I think one of the things that I like most about this series is the fact that it makes you, as a reader, confront a lot of these issues. As a high school student, I really didn't run into drugs because I hung out by myself a lot and worked on my own hobbies. So, getting to see this side of teenage culture is really interesting. Vincent also handles it really well: I didn't like Nash very much at first (not a jock fan, sorry) but seeing him go through the pain of an addiction, struggling to get over it and then make everything up to Kaylee really made him more believable and "real" as a character to me. I felt like I could emphasize with him. Because, okay, don't you hate it when one character seems to have everything going for them all the time? Obviously, this is most common with Sophie, but it's there a little bit with Nash, too. And maybe this is just because I wasn't in the most popular group when I was in high school, but I think as an author I'm just waiting for the powerful kids to fall. And while Nash does help Kaylee out, I think that there's a part of the reader that wants something bad to happen to him, just because he seems too perfect.

Seriously, think about it. Whenever something goes wrong, Nash is almost always like "Don't tell your dad, Kaylee!" or "Oh hey, I already know about this" or "Don't worry, it's just one more popular thing I keep up with." I like that Vincent doesn't disappoint on this: she lets Nash fall when it's his time to go. And that is pretty great.

But to be totally truthful, probably the part of this book that was hardest for me to stomach (and this is great, actually, because it means that Vincent's prose is resonating with my emotions and all that jazz) is the pain of Kaylee's imminent break-up with Nash. At the time of this re-read, I actually have read If I Die, but my feelings from the first time that I read this book to now haven't changed all that much. It still sucks having to read through all that because you know that the pain that this girl is feeling is real. This is probably what I like most about this series. Obviously, I love the world that Vincent's created, but the best world is pretty useless unless you have a bunch of cool characters populating it. Especially tricky is working with a female hero. As should be obvious from my username, I'm a girl, but it's difficult to write girls. Seriously.

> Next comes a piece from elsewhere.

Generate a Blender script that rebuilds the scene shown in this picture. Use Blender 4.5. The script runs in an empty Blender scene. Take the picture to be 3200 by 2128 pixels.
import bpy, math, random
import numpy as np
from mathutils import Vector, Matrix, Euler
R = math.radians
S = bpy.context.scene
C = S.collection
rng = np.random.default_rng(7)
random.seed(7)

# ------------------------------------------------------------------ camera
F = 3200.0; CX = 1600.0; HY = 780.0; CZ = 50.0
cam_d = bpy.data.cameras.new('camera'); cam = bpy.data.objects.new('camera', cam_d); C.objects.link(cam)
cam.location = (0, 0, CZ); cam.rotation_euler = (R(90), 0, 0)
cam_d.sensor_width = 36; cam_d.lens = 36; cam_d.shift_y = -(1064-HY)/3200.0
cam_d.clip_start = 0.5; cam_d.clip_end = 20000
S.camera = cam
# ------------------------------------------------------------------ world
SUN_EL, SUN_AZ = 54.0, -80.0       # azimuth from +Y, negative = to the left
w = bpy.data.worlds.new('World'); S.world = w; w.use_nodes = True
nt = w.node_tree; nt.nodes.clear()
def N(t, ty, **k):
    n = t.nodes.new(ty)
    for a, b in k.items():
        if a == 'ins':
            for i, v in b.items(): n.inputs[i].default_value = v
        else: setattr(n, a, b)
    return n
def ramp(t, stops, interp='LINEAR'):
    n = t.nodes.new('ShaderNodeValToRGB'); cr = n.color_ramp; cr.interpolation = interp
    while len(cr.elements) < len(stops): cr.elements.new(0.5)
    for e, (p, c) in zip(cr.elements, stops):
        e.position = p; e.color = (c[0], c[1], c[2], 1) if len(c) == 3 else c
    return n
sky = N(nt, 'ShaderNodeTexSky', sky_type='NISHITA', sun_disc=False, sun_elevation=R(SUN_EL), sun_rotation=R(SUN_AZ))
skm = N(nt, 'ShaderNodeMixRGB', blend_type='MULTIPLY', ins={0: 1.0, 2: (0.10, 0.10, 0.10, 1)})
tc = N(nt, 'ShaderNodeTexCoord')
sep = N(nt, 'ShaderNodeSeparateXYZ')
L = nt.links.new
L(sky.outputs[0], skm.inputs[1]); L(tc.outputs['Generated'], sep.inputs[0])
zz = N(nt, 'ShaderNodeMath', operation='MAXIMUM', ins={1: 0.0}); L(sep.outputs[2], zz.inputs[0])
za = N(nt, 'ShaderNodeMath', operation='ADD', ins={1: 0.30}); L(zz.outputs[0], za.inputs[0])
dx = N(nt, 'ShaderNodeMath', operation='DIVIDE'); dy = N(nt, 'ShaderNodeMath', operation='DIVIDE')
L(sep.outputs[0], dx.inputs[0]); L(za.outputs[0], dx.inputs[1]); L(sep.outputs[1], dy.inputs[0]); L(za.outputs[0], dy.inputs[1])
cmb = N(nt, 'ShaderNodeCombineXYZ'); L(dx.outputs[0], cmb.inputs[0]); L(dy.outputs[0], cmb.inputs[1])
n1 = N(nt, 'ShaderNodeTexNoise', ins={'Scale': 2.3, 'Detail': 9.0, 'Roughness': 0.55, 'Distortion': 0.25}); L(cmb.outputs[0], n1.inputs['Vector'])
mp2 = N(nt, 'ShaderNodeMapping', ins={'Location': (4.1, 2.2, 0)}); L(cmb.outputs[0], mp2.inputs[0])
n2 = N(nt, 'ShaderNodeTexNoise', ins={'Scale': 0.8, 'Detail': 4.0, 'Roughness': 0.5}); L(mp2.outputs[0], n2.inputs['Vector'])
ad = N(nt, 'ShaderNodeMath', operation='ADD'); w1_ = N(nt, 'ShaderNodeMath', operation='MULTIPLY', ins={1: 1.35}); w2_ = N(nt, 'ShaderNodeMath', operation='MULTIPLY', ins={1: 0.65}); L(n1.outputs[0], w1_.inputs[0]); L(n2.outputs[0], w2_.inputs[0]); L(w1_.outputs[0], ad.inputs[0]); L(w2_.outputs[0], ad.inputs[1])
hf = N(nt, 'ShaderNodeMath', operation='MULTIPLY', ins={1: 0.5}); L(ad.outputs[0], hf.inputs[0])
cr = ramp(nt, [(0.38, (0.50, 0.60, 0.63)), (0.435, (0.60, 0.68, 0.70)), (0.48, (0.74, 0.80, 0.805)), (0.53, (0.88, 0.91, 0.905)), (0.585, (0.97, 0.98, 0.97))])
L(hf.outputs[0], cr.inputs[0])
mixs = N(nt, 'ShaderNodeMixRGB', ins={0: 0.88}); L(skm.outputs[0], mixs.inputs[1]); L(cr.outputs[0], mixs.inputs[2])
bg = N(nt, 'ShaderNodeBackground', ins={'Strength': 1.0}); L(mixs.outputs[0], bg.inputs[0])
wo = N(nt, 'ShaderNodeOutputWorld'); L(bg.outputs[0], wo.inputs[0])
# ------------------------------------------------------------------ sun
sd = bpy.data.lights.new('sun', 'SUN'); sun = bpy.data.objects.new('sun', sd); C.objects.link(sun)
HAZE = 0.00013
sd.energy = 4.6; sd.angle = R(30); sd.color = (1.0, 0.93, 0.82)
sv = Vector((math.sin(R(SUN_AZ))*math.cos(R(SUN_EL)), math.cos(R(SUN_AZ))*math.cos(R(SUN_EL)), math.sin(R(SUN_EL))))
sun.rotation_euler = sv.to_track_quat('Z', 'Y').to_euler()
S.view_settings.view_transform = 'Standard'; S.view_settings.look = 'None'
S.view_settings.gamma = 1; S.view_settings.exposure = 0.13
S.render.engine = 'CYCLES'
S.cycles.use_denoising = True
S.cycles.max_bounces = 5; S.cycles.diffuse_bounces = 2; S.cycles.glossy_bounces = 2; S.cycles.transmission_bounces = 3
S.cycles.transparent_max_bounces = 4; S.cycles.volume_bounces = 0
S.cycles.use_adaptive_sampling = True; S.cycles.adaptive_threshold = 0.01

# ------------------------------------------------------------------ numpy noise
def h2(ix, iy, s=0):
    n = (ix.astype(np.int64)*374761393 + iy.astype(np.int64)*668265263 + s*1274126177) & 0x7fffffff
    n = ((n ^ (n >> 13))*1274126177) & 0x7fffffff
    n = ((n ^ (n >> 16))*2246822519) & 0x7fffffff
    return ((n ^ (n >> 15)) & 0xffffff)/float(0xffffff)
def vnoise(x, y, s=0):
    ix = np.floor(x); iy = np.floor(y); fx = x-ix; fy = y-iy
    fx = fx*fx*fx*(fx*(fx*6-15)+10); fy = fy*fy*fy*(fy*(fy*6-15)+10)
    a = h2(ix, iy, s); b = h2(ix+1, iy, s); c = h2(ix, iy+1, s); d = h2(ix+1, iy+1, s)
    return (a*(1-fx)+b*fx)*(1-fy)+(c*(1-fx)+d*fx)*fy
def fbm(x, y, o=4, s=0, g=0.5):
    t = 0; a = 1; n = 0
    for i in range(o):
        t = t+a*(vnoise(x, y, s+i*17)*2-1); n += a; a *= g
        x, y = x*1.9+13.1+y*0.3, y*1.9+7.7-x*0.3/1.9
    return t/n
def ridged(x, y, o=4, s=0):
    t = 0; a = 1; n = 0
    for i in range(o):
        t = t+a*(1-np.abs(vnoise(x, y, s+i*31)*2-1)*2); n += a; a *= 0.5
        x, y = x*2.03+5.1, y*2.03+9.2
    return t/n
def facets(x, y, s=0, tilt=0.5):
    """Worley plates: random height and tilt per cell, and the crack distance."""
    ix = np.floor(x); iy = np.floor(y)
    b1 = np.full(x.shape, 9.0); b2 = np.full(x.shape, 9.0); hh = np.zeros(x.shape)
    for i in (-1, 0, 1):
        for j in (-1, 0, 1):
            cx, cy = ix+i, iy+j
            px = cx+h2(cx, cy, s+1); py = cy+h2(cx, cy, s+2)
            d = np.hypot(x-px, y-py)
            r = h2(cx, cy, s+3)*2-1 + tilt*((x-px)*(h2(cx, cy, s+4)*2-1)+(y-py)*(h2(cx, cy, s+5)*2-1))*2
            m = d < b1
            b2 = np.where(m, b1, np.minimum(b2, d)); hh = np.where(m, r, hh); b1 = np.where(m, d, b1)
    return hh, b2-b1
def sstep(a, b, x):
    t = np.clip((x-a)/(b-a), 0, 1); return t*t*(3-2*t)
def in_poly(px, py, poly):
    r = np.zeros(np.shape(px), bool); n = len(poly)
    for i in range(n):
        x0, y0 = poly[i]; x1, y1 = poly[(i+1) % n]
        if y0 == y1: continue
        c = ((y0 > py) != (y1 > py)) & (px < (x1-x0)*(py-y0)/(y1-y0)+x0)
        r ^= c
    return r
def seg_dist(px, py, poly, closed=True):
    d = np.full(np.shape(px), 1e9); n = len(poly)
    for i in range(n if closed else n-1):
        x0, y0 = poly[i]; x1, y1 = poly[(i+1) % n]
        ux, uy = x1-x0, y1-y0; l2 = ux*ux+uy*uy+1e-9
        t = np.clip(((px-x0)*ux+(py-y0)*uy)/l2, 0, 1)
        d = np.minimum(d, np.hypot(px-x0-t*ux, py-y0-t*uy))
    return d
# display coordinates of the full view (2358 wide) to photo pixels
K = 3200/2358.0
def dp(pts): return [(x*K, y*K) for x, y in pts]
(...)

Look at the girls in fiction. You have a few standouts, but there are a lot that either are pushovers or are just shells of strength that their authors made so that they wouldn't be criticized for making a weak heroine. It's really, really difficult to write a female lead that doesn't make the readership feel like they're reading a second-class book. Maybe it's just my particular problem as a writer, but I don't think so, judging from the selection at the book store. When you think of a leader character that's a dreamer and an adventurer, you probably think of a boy from the start. I do. I'm not trying to turn this into a feminist blog or a rant, but I think it's relevant to the writing, which is what this little corner of the many-cornered internet is about. I think that the way that Vincent has written Kaylee deserves some appreciation, and significant appreciation at that, because it's really a tough task that she's setting for herself.

But yeah, I could definitely relate to Kaylee all through this book. The pre-break-up scenes are probably worst for this character's heart, but they're some of the most charged and honest writing that I've read in a long while. This book isn't being written from a distance, and I think that's what makes the readership keep coming back. I mean, of course everyone wants to see Tod being all cool and badass, but truthfully, I don't think it would have the same kind of devoted fans if the person writing it really didn't know their character. I know that I haven't said too much about the plot, but the big part of this book for me was the break-up and the way that Nash and Kaylee's relationship was portrayed. I also really liked more of the foreshadowing that I caught with Alec and Avari this time around.

Overall, very good. If I Die is really great, and I'm looking forward to reading that next and then digging into Before I Wake.